EX-5.1 2 v056837_ex5-1.htm
 

Exhibit 5.1

November 9, 2006


NexMed, Inc.
89 Twin Rivers Drive
East Windsor, NJ 08520

Ladies and Gentlemen:

We have acted as special Nevada counsel to NexMed, Inc., a Nevada corporation (the “Company”), in connection with the filing of a Registration Statement on Form S-8 (the “Registration Statement”) with the Securities and Exchange Commission (the “Commission”) under the Securities Act of 1933, as amended (the “Act”), covering the registration of 3,000,000 shares of the Company’s common stock, par value $0.001 per share (the “Shares”) issuable upon the exercise of options granted, the grant of restricted stock awards, or the grant of stock appreciation rights, pursuant to the Company’s 2006 Stock Incentive Plan (the “Plan”).

We have made such legal and factual examinations and inquiries as we have deemed necessary or appropriate for the purpose of rendering this opinion. We have examined originals or copies certified or otherwise identified to our satisfaction as being true copies or reproductions of the Registration Statement, the Plan, the Company’s Articles of Incorporation and Bylaws, each as amended to date, and such other documents, agreements, instruments and corporate records as we have deemed necessary or appropriate to enable us to render the opinions expressed below. We have also obtained from officers and other representatives of the Company and from public officials, and have relied upon, such certificates, representations and assurances as we have deemed necessary and appropriate for the purpose of this rendering this opinion.

Without limiting the generality of the foregoing, in our examination, we have, with your permission, assumed without independent verification, that (i) each document we examined has been duly and validly executed and delivered by each party thereto to the extent due execution and delivery are a prerequisite to the effectiveness thereof; (ii) the statements of fact and all representations and warranties set forth in the documents we have examined are true and correct; (iii) each natural person executing a document has sufficient legal capacity to do so; (iv) all documents submitted to us as originals are authentic, the signatures on all documents that we examined are genuine, and all documents submitted to us as certified, conformed, photostatic, electronic or facsimile copies conform to the original document; (v) there are no oral or written modification of or amendments to the documents we examined and there has been no waiver of the provisions thereof by action or conduct of the parties or otherwise; and (vi) all corporate records made available to us by the Company and all public records we have reviewed are accurate and complete.

 
 

NexMed, Inc.
November 9, 2006

Page 2
 
We are qualified to practice law in the State of Nevada. The opinions set forth herein are expressly limited to the effect of the general corporate laws of the State of Nevada and we do not purport to be experts on, or to express any opinion with respect to the applicability thereto, or to the effect thereon of, the laws of any other jurisdiction. We express no opinion herein concerning, and we assume no responsibility as to laws or judicial decisions related to any orders, consents or other authorizations or approvals as may be required by any federal law, including any federal securities law, or any state securities or “Blue Sky” laws.

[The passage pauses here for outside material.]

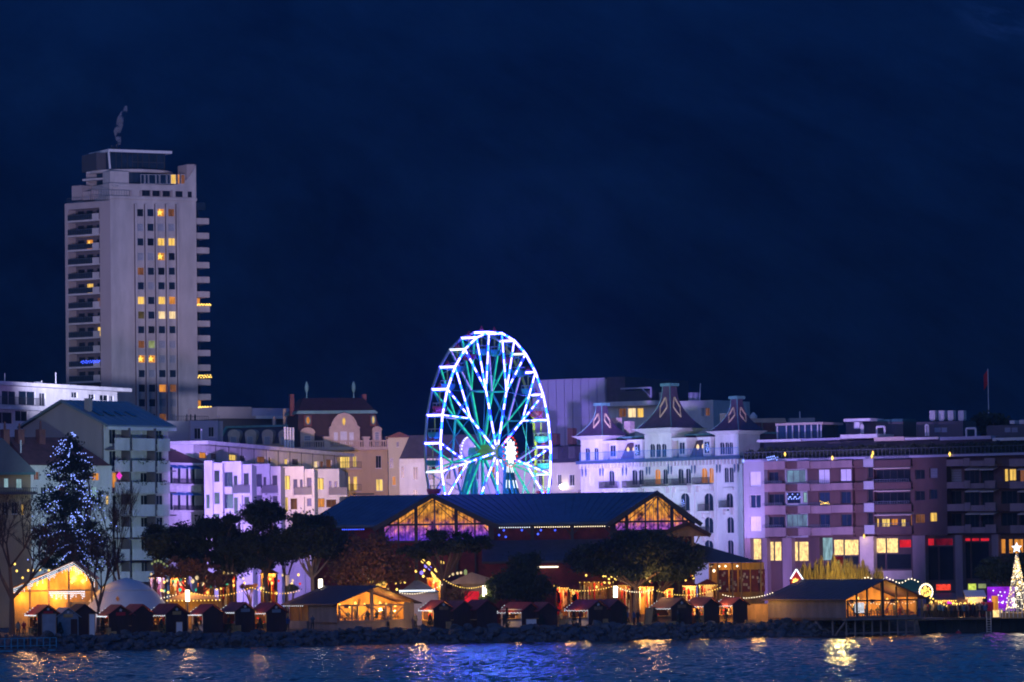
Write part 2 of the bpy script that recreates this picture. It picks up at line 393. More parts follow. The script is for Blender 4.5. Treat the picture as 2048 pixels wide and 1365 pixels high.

Based on the foregoing, and in reliance thereon, and having regard to legal considerations and other information that we deem relevant, we are of the opinion that the Shares are duly authorized for issuance and, when and to the extent issued in accordance with the terms of the Plan, as described in the Registration Statement, the Shares will be validly issued, fully paid and non-assessable.

The opinions expressed herein are based upon the applicable Nevada laws in effect and the facts in existence as of the date of this letter. No opinions are offered or implied as to any matter, and no inference may be drawn, beyond the strict scope of the specific issues expressly addressed by the opinions herein.

We consent to the filing of this opinion as an exhibit to the Registration Statement. In giving this consent, we do not admit that we are in the category of persons whose consent is required under Section 7 of the Act or the rules and regulations of the Commission promulgated thereunder.